In this reflection on Psalm 121, the Rev. Dr. Rob Strenth explains how, in times of uncertainty, people naturally look for help in many places, but true help comes from God, ultimately revealed through Christ’s sacrifice on the cross. He reassures readers that in every season — whether struggle, celebration or waiting — God is always present, watching over them with steadfast care and guiding them through every transition.
We’ve all been there. Perhaps we’re there right now, amid a graduation, a wedding, a birth, a death, a health crisis, a job loss, a move or other season of change. We find ourselves standing together with God between the asking and the answering, between the discerning and the revealing, between the hope and the fulfillment.
No matter what, this is the perfect moment to pray Psalm 121. Verse 8 says, “I lift up my eyes to the hills; from where does my help come? My help comes from the Lord, who made heaven and earth.”
The psalmist lifts their eyes to the hills, where we should pause for a moment before we rush to the comfort that follows. In the ancient world, lifting your eyes to the hills was not simply a physical movement.
The hills were where the shrines were located. The hills were where, in moments of fear and uncertainty, people looked for help from every source imaginable.
The psalmist is doing something honest before doing something faithful: acknowledging the very human instinct to look anywhere for reassurance when the ground beneath us feels uncertain.
Today, for many of you, the ground may feel uncertain.
But here is the irony that runs just beneath the surface of this psalm like a hidden spring: the answer, when it finally came, also came from a hill. A hill outside a city wall. From a cross planted in stony ground.
The Lord who made heaven and earth did not send his help from a safe distance. He came in the flesh, and he climbed, and he was lifted up.
So when we lift our eyes now, we are not scanning the horizon for just any comfort that will do. We are fixing our gaze on the only place where the full cost of our keeping was paid.
The cross is where we learn what it means that God watches over us, not with detached benevolence, but with a love that refused to look away even when looking meant dying.
That is the help that comes from the Lord.
That is the grace into which we have been baptized and which holds us here today.
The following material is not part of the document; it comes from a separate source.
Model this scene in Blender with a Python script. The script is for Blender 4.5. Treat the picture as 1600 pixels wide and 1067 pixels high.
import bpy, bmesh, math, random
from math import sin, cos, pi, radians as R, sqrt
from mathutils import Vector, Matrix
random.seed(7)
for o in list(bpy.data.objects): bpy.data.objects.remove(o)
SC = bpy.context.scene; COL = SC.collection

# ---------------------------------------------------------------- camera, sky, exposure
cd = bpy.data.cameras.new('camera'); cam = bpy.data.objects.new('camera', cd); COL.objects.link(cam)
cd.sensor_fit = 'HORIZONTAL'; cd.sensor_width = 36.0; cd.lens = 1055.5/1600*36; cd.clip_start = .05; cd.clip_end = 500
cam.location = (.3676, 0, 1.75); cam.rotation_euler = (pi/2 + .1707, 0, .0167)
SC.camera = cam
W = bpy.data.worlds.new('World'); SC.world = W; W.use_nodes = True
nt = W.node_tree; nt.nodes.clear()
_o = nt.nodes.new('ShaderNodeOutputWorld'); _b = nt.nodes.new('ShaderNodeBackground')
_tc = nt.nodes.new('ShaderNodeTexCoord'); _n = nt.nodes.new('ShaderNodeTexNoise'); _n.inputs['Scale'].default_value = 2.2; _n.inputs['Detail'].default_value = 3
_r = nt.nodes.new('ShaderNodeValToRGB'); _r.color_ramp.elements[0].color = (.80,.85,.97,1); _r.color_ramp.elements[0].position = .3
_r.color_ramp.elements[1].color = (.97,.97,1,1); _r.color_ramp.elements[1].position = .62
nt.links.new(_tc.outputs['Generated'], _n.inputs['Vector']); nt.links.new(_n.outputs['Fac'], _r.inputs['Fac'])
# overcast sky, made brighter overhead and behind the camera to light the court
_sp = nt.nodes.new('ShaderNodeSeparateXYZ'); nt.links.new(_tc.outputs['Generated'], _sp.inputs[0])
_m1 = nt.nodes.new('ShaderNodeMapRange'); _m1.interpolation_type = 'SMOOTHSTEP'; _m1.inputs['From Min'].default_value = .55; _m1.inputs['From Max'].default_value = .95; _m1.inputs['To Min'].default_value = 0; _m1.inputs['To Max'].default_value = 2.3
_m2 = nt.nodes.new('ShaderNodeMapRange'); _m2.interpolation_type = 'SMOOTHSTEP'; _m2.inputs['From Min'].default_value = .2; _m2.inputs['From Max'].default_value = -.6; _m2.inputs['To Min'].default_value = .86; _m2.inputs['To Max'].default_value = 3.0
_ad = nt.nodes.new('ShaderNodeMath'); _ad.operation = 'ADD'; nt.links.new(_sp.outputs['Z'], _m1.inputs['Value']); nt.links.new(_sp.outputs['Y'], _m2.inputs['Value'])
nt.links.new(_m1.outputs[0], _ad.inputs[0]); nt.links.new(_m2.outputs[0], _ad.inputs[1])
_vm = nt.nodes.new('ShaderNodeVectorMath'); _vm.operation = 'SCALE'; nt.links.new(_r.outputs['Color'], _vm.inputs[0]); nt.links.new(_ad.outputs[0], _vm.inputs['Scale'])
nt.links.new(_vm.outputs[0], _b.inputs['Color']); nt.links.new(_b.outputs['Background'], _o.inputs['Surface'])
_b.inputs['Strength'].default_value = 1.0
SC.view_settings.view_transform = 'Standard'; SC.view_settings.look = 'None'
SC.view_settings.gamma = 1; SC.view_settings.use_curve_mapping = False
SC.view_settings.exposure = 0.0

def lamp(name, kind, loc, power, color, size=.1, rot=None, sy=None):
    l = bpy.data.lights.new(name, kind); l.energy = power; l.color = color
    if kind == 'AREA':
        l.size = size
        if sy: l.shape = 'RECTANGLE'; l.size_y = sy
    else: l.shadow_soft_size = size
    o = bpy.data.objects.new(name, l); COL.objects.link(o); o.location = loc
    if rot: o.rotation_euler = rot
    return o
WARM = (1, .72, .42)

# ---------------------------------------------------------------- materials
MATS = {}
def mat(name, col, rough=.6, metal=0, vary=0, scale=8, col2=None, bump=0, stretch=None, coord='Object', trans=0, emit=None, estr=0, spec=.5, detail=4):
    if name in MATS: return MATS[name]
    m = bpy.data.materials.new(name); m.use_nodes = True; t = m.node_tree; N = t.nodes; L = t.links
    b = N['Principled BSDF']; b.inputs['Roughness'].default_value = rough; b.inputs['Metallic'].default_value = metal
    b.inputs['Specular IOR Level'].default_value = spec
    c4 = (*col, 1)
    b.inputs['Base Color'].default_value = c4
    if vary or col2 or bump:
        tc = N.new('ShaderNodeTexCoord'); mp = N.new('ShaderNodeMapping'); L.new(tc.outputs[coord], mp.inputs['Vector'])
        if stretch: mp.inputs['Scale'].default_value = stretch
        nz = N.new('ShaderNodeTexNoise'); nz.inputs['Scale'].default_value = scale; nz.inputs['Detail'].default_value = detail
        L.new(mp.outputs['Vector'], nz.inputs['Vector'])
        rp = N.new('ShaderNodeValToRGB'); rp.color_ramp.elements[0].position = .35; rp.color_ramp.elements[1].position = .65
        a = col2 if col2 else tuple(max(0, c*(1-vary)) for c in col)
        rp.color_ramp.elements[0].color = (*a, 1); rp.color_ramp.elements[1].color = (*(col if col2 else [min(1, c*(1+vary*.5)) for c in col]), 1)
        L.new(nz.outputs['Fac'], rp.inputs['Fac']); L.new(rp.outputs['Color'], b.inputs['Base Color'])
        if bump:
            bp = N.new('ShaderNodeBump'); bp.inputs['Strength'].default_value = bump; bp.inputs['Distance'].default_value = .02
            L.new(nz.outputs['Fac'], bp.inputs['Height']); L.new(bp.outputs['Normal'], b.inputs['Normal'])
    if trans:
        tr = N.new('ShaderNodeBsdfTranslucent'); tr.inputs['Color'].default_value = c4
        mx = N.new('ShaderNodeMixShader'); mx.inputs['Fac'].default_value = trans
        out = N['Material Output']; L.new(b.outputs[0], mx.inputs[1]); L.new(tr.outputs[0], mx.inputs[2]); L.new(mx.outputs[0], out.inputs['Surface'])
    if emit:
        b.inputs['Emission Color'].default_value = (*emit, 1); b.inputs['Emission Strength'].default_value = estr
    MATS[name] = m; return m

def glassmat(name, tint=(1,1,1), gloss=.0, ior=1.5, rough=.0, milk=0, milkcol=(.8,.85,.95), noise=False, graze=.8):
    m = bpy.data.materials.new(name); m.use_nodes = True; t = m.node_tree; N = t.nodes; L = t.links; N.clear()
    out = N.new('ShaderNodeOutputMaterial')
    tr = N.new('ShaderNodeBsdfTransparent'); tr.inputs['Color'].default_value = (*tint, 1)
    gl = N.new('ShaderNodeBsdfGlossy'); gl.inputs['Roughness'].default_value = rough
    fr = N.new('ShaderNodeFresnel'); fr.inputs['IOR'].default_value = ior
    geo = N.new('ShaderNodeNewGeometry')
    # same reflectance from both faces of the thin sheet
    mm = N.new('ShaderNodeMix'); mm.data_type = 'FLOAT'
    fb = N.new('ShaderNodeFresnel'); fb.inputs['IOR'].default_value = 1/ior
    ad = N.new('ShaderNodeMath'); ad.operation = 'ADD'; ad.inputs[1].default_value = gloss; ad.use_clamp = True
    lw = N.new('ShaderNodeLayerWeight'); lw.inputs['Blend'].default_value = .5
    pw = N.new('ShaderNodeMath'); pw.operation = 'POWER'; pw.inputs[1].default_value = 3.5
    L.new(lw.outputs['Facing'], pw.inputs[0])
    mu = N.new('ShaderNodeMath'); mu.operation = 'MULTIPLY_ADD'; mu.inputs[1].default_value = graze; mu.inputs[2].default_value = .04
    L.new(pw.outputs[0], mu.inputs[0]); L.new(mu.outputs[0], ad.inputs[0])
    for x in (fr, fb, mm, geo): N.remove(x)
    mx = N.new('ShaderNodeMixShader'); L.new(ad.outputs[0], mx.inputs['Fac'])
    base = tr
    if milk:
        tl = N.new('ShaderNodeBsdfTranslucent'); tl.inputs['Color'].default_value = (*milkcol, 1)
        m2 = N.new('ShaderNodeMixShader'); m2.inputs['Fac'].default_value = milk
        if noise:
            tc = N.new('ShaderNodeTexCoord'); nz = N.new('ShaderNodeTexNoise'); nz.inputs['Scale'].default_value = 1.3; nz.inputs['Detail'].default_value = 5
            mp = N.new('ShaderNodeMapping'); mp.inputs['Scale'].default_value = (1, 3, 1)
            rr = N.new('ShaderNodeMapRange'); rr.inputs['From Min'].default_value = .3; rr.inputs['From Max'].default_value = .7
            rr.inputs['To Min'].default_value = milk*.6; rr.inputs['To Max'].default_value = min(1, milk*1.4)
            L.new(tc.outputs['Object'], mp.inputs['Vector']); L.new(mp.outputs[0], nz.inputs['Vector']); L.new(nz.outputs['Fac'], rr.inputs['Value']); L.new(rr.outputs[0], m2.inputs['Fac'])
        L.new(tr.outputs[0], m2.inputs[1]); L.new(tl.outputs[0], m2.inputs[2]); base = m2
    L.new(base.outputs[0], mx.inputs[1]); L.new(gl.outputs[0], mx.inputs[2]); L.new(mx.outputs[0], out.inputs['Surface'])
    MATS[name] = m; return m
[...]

To those of you who are walking through a challenging time: Know you are not alone. That is the enemy’s lie, but the Lord, who is truth, has promised to be with you always. And if you are part of a community of faith, you also have brothers and sisters who are standing beside you – even as they carry their own pain and hurts.
To those of you who are celebrating a victory, I offer the same encouragement: Know you are not alone. Your heavenly Father is celebrating with you, and the communion of saints will do the same as you open yourself before them.
To those of you who are discerning next steps, I offer that same word: Know you are not alone. Along with the biblical promises that the Lord directs our path comes the encouragement that he will never leave us or forsake us – even when we don’t know what the next week, month or moment will hold.
All of us have been reassured by the psalmist’s declaration, “He who keeps you will not slumber” (v. 3).
The psalm moves, beautifully, from the question to the answer. From anxious scanning of the horizon to a fierce certainty. God, your keeper, does not sleep.
Your keeper does not look away. Your keeper is not fatigued by the length of this day, not confused by its complexity, not uncertain about what was seen, what was heard or what happened today.
In the original Hebrew, there is a word that repeats itself through this psalm, shamar, which means “to keep, to watch, to guard.” It appears six times in the eight verses of Psalm 121.
The biblical poets were not subtle about things that mattered. The author wants the reader to know with great assurance that God watches over them, watches over you, as you come and go. That is, God is with you in every change and transition, especially during those in-between moments of life.
Precisely here. Precisely now.
For those in between one step or stage and another: You do not need to manage this waiting. The outcome is not yours to control. Take comfort that your Father who has called you this far will not abandon you to the verdict of any human process. Any step you take is nothing more than a movement to another door, and doors open into rooms where God wants you to go at this moment. Trust the keeper of your soul to meet you in whatever room is next.
And in the waiting, in the mourning, in the celebrating, remember: The grace that holds you was secured not by your prowess, your performance or your perfection, but by the one who was lifted up on that hill so that you might be free.
“The Lord will keep your going out and your coming in, from this time forth and forevermore” (v. 8).
Forevermore is a long time.
Long enough to cover today, tomorrow and all the days yet to come.
We lift up our eyes.
Not to the hills in their ancient ambiguity.
Not to the outcome we seek or fear.
Not to each other.
We lift our eyes to the cross, to the one who rose from the grave and who keeps our going out and our coming in, even now, even here, forevermore.
Amen.
The Rev. Dr. Rob Strenth is rector of St. Matthew’s, Orlando, and serves as chaplain for the Order of the Daughters of the King® for the Diocese of Central Florida. He is also a member of the Standing Committee and the Commission on Ministry. This article was adapted from his homily for the Bishop’s Advisory Committee for Aspirants to Ministry meeting on Tuesday, April 14, 2026.